As evening sets in and tents close on FIMA’s BoulevArt Saturday, there is no sign of this week’s all-you-can-see art fest winding down. Instead, emerging in the dusk is a playground of contemporary performances and experiences, spread over the whole length of the festival’s daytime art market. Regardless of how the contemporary experiences differ, some being humorous and relaxed, while others serious and dark; they all share the will and power to pull people together.

In Parc Serge-Garant, Isabel Caccia continues work on her collaborative web of recycled nylons. The artist has invited passersby to work together in tying, ripping, and stretching old nylon stockings to create a life-size maze-web. While the project toys with boundaries between intimate apparel and public space, the main – and most effective – goal of the work is simple: to bring people together to create.
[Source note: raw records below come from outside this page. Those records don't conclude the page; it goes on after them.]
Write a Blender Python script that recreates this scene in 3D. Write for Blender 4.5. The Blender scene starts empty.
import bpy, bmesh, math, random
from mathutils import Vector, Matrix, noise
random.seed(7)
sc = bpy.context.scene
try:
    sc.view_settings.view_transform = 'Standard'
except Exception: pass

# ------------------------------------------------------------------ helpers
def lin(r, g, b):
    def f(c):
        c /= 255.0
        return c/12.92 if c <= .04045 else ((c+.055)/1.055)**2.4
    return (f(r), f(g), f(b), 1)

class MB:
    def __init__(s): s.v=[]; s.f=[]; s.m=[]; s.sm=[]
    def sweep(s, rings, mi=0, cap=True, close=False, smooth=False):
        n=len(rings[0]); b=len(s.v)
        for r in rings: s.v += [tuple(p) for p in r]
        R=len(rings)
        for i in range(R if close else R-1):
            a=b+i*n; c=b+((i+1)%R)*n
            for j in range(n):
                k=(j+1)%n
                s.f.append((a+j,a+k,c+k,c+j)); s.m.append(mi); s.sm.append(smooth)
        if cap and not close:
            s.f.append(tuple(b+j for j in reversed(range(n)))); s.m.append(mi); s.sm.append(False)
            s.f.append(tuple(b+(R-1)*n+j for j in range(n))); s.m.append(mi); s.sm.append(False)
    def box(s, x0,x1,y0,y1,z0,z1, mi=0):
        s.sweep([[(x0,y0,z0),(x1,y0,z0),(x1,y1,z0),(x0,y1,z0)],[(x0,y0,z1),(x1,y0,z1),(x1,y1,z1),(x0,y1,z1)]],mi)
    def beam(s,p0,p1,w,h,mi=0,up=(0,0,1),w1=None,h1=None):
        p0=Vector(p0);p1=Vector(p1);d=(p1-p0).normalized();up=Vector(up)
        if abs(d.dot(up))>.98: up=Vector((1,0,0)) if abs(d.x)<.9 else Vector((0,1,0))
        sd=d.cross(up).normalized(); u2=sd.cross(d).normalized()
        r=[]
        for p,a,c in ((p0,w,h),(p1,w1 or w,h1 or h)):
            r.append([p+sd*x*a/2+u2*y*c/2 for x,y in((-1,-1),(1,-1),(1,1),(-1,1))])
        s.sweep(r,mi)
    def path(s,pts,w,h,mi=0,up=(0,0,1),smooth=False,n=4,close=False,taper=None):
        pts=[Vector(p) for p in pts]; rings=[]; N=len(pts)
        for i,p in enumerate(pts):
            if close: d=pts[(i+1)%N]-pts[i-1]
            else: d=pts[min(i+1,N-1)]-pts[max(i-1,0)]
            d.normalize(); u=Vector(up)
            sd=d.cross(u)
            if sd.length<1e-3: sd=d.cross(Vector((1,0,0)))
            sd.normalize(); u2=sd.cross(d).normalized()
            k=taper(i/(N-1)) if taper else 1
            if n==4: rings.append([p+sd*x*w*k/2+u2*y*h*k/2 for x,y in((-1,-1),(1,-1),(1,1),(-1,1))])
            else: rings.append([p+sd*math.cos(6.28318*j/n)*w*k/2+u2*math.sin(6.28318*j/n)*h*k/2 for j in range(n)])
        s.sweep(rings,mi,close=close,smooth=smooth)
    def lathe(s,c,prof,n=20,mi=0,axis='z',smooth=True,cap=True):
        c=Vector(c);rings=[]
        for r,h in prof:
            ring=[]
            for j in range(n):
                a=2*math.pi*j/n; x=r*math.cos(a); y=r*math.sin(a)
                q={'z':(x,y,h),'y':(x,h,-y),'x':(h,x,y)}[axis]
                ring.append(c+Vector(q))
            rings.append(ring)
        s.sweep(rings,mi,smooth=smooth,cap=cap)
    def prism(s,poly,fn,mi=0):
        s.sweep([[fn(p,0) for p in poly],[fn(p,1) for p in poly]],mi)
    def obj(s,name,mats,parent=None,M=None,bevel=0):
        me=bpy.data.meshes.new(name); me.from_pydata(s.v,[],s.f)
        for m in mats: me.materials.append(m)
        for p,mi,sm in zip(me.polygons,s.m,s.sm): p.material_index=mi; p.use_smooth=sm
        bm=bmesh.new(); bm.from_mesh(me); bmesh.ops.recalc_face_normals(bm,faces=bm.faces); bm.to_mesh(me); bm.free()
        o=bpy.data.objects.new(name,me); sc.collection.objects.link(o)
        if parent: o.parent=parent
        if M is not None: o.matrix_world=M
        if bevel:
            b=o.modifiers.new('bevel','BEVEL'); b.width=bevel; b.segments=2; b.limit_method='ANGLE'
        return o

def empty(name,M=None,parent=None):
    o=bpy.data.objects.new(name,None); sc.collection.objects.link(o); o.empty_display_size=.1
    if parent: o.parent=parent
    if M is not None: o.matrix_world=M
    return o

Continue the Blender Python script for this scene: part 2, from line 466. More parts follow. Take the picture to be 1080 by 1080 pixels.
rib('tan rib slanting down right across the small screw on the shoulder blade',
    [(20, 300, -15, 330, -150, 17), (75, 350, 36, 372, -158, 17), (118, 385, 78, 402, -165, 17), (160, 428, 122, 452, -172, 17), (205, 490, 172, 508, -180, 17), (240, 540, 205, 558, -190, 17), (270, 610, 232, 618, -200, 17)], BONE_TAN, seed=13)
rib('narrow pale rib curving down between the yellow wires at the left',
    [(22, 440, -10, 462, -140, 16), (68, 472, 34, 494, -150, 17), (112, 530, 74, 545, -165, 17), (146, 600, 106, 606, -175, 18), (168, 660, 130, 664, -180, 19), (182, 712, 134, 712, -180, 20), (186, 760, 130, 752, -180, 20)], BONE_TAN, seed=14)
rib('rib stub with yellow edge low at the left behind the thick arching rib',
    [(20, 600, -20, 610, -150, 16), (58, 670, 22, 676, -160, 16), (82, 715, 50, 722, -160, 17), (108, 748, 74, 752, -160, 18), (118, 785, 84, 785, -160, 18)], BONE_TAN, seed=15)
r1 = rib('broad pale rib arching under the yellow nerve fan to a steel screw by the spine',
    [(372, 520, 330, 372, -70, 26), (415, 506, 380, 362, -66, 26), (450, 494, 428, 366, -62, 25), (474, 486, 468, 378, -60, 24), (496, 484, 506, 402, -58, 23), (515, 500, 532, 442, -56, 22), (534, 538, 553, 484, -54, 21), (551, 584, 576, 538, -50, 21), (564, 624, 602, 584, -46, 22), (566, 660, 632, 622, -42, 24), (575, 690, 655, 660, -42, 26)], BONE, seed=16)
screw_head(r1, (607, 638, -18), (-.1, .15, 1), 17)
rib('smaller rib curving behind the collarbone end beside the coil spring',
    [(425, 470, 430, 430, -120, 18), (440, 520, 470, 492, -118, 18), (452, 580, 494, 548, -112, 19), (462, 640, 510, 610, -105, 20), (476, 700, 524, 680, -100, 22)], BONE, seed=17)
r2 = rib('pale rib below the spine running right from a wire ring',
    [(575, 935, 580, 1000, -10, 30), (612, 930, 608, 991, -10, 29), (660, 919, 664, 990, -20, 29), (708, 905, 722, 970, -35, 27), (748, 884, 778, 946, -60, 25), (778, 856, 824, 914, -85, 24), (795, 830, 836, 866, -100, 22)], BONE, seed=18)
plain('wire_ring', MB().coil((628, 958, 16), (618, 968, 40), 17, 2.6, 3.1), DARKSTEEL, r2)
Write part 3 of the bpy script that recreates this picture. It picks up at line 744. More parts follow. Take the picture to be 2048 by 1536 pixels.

Among the more chilling experiences to be had at FIMA is Alex Storm’s Pinocchio # 10 installation. Storm presents a collection of life-sized Mattel boxes, each housing twisted versions of Barbie, and serving as social commentary on the exploitation of children as sex slaves, in factories, and as soldiers. Each box is accompanied by a recorded monologue delivered from the doll’s perspective, which describes the struggle that he or she has seen.

In Parc de L’espoir, people watch in appreciative silence as En Masse artists let their imaginations run wild on paper, creating a massive black and white comic-graffiti-style mural for FIMA. From a nearby window, a stereo blasts calming tunes to accompany the paint-off. The live, improvisational feel, coupled with such professional results provides viewers with the opportunity to experience and appreciate art and raw talent in a laid-back environment.

Come dark, it is clear that FIMA’s activities revolve around an understanding and appreciation of living well with others. Under strings of lights illuminating the still-buzzing street, surrounded by buskers’ music, and the conversation, laughter and second-hand smoke of passersby, one begins to understand just how comfortable and welcoming this togetherness is.